● **SOURCE EXCERPT**:

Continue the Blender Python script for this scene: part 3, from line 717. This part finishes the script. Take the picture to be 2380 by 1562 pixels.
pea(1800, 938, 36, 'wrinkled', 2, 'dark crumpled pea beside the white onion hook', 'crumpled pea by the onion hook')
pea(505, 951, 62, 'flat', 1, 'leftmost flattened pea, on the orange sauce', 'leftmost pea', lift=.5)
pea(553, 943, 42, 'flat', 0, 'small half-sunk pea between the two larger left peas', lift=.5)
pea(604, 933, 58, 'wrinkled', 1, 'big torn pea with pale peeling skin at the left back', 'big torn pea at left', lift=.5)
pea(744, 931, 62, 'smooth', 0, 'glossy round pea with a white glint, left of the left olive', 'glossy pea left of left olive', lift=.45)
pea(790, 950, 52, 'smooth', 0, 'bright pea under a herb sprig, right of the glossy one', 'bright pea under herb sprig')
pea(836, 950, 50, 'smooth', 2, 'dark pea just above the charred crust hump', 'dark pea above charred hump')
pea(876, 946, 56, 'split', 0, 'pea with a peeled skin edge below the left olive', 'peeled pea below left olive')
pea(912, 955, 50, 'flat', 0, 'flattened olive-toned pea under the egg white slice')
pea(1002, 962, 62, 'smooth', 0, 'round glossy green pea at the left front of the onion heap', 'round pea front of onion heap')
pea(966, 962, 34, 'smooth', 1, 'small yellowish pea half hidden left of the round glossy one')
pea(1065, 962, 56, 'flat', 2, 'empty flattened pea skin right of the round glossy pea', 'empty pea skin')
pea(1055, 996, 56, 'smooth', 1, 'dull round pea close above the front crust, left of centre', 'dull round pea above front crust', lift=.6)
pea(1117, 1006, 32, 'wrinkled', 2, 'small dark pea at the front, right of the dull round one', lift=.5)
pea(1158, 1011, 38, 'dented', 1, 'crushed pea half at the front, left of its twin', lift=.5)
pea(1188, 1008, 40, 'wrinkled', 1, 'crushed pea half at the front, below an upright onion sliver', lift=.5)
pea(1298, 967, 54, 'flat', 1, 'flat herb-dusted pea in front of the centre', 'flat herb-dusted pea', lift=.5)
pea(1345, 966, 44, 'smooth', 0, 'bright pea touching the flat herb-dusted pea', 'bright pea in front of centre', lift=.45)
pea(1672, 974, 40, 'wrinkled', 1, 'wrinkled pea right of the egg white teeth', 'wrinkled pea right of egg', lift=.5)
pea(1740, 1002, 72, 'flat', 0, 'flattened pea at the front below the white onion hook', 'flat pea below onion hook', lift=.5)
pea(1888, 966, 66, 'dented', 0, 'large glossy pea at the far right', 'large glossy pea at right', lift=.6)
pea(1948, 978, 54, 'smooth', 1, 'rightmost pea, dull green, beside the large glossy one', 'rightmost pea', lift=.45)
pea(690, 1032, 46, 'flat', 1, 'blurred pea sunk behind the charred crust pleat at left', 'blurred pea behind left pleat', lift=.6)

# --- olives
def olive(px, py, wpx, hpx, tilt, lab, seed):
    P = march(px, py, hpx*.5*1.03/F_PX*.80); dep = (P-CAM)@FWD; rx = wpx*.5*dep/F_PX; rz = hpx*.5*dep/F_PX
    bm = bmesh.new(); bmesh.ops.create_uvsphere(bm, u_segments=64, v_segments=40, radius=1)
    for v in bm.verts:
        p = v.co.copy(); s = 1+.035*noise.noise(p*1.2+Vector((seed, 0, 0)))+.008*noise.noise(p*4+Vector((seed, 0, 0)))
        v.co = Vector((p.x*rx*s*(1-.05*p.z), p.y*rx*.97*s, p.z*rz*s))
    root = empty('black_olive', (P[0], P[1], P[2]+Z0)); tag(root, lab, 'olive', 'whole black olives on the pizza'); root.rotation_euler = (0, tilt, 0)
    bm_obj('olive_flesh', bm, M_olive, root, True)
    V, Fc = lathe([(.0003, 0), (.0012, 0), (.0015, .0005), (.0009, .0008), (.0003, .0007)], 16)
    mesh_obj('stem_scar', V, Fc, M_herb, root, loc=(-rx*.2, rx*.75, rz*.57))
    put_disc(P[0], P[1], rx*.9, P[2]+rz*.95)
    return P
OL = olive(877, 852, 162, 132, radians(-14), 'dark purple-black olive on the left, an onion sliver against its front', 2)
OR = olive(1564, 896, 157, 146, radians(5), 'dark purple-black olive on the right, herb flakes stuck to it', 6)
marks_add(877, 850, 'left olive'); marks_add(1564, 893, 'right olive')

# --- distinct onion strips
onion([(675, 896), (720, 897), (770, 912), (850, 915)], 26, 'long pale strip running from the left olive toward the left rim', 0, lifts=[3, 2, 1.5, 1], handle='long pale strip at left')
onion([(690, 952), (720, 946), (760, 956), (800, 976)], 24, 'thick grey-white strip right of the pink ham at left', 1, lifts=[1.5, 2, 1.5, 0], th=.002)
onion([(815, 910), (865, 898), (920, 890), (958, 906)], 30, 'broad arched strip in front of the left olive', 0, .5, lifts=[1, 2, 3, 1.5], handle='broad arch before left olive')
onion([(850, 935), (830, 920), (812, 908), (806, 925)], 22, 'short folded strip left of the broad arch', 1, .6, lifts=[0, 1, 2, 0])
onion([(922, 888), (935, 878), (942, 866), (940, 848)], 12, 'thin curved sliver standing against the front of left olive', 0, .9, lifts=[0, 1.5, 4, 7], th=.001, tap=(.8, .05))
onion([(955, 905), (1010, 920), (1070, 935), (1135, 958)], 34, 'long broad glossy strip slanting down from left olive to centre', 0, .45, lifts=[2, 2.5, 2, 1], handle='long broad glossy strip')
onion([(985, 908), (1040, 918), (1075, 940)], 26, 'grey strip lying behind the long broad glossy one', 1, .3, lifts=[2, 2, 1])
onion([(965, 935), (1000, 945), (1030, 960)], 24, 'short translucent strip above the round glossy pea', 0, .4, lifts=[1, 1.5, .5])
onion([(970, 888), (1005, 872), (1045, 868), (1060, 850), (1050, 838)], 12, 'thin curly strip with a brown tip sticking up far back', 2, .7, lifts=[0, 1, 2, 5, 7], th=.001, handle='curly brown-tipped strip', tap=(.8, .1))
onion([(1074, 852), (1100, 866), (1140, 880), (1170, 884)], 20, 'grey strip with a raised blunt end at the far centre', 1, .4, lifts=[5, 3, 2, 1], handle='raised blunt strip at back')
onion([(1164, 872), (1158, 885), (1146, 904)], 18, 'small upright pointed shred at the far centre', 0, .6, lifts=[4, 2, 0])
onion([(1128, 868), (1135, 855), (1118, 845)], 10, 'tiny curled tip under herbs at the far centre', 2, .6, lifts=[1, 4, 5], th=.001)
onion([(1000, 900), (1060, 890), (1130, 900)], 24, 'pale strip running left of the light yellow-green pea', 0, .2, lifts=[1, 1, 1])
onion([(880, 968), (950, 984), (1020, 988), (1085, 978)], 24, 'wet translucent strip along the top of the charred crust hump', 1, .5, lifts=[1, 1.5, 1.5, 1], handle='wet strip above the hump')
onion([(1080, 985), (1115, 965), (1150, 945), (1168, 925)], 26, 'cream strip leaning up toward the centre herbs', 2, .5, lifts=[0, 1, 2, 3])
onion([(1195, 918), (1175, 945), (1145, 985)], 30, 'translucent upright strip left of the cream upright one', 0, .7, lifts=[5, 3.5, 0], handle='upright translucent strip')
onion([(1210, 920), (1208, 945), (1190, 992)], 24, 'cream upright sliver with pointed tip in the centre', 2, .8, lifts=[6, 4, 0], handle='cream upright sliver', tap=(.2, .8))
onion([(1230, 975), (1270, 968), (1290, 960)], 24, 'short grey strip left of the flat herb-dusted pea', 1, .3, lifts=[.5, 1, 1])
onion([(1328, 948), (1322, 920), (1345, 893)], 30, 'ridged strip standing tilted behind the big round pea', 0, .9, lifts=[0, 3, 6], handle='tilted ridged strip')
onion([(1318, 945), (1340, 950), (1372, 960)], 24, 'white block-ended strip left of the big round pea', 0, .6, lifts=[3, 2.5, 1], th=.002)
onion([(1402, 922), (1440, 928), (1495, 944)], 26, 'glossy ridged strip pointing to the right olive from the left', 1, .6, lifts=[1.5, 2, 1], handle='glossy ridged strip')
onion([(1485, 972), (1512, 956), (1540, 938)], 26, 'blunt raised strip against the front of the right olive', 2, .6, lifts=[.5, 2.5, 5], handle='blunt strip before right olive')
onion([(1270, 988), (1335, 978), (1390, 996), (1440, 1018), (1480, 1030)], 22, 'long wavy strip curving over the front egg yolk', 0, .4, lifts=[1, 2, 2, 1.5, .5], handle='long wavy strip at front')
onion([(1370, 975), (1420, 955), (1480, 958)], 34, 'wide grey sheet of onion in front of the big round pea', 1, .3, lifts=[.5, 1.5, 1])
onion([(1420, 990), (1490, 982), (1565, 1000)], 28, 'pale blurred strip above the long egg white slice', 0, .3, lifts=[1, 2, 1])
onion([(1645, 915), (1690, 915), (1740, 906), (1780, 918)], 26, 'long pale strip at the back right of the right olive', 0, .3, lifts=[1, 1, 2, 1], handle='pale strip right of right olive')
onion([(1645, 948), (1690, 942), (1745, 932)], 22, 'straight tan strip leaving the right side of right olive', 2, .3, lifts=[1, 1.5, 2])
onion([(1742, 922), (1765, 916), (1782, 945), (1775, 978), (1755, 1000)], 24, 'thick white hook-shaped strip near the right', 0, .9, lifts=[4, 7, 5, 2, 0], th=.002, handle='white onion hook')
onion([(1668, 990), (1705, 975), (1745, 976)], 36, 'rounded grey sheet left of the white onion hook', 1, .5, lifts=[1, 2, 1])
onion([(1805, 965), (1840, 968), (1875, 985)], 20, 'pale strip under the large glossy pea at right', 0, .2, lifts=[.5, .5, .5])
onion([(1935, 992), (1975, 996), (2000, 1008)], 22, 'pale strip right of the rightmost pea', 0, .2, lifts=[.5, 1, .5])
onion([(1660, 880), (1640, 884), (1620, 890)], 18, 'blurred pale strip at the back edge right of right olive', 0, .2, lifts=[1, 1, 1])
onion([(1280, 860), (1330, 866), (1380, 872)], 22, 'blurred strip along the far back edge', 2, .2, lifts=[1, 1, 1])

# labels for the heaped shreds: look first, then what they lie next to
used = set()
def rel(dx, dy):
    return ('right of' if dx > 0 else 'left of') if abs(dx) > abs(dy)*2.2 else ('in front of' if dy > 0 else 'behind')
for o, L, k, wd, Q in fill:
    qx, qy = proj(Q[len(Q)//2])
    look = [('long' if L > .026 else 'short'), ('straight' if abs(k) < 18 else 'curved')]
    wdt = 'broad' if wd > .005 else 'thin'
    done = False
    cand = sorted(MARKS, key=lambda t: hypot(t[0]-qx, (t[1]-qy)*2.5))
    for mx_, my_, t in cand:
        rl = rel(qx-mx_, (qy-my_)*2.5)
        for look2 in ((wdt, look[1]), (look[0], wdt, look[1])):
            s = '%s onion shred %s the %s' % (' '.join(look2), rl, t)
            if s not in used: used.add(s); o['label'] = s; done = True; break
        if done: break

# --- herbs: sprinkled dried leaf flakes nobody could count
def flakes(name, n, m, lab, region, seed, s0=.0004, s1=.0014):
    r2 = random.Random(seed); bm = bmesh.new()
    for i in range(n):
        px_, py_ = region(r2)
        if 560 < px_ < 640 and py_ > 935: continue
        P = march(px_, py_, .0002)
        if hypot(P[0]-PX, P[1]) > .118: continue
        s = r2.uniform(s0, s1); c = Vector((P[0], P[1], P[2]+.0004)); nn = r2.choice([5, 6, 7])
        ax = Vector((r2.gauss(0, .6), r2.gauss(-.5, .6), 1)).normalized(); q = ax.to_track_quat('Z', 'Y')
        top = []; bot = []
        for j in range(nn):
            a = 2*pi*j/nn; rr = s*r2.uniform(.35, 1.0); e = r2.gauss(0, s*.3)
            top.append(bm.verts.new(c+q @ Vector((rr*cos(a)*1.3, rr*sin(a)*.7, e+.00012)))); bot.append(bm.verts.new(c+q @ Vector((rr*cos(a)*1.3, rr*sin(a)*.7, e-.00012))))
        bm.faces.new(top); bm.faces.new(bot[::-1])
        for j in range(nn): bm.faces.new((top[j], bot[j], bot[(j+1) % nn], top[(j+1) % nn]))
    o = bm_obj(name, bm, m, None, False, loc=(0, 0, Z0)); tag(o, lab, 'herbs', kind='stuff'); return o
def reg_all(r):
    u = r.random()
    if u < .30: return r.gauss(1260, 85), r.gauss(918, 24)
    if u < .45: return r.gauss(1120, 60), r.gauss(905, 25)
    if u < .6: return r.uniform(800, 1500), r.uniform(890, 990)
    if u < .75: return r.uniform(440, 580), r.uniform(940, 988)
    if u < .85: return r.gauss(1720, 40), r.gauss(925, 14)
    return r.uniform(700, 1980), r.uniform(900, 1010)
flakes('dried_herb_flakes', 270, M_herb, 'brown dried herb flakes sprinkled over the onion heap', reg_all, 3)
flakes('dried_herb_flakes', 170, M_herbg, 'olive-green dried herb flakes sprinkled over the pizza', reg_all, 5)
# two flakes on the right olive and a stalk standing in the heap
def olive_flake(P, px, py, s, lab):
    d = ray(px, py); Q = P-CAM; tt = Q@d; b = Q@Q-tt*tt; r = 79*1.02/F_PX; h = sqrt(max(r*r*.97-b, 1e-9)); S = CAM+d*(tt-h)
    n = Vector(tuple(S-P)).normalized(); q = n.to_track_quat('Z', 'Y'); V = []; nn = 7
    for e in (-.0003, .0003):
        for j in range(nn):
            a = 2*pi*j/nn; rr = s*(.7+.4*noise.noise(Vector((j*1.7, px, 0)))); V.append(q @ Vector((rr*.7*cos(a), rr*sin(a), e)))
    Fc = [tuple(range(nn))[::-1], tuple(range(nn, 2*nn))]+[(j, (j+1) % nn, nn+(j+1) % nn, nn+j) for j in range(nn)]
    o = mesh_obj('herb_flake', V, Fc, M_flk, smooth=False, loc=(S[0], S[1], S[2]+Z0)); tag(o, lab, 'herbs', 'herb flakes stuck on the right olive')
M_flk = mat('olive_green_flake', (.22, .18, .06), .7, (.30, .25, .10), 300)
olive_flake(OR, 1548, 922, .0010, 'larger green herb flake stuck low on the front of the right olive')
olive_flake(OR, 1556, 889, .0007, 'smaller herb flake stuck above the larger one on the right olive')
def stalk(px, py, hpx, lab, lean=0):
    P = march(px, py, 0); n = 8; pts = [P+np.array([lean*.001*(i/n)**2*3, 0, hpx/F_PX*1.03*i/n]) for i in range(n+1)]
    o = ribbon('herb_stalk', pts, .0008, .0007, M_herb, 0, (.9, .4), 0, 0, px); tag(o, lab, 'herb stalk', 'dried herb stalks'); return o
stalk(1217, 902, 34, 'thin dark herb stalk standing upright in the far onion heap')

● **PROMPT**: Where a line above contains the word "from", copy that line.

● **EXERCISE SOLUTION**:
Continue the Blender Python script for this scene: part 3, from line 717. This part finishes the script. Take the picture to be 2380 by 1562 pixels.
onion([(675, 896), (720, 897), (770, 912), (850, 915)], 26, 'long pale strip running from the left olive toward the left rim', 0, lifts=[3, 2, 1.5, 1], handle='long pale strip at left')
onion([(955, 905), (1010, 920), (1070, 935), (1135, 958)], 34, 'long broad glossy strip slanting down from left olive to centre', 0, .45, lifts=[2, 2.5, 2, 1], handle='long broad glossy strip')
onion([(1402, 922), (1440, 928), (1495, 944)], 26, 'glossy ridged strip pointing to the right olive from the left', 1, .6, lifts=[1.5, 2, 1], handle='glossy ridged strip')